When did you realise that you wanted to do comedy?

“I started doing it when I went to university (in the US) and I thought it was a fun thing to do, and so I kept doing it. I moved to the UK for work (as a data scientist), and I continued pursuing comedy.

“The fear [of failure] was still there but I was trying to see if I could turn this into a career. It was a gradual process. I am a full-time comedian now.”

Where else did you perform?

“I would hit the open mic scene in Chicago, and did some shows there as well. It was in clubs like The Laugh Factory and Zanie’s.”

How was your first attempt at doing comedy in front of strangers?

“The first time was a blur. I only remember being so nervous. I think it went okay. I didn’t bomb. I guess doing okay was enough for me to continue doing it.

“I got a few giggles, and that was enough.”

What do you think of the stand-up comedy scene in Malaysia?

“The scene in Malaysia is much younger than in the West, but there are really, really funny people here.
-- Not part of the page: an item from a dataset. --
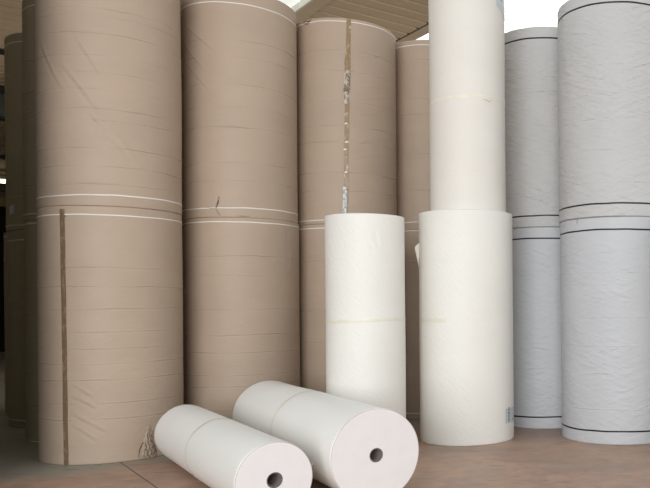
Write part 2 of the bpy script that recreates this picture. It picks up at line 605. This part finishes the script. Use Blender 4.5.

Even when I started, the scene was already developing very quickly.

“I met Kevan Jay at the Edinburgh Fringe Festival last year. I have met many funny people in person, and saw some of them online, like Jason Leong and Harith Iskander.

“I think it is a great scene to be a part of. It is growing really fast. It’s exciting for me to be part of that scene.”

What is the inspiration for your acts?

“As an Asian person who lives in a western world, I just see [the differences between] Asians [living] in the West versus Asians who are over here.

“Over here, we just go about our lives. Over in the West, Asians sometimes [feel] out of place in society, being conscious of culture and identity.

“I see that and, in a funny way, I tell people about our culture, our voice, our food.”

How do you deal with hecklers?

“It does not happen too often, so that is nice. So long as the crowd is on your side, they (hecklers) can say anything they want. If the crowd likes you and someone heckles you, you can tell that person to shut up.”

What is the philosophy you live by?

“When I am on stage, I try to be as authentic as possible. I try to speak my mind. I try not to have too many filters on myself.”

Is there any subject you won’t touch?

“No. If I can make it funny, I will talk about anything.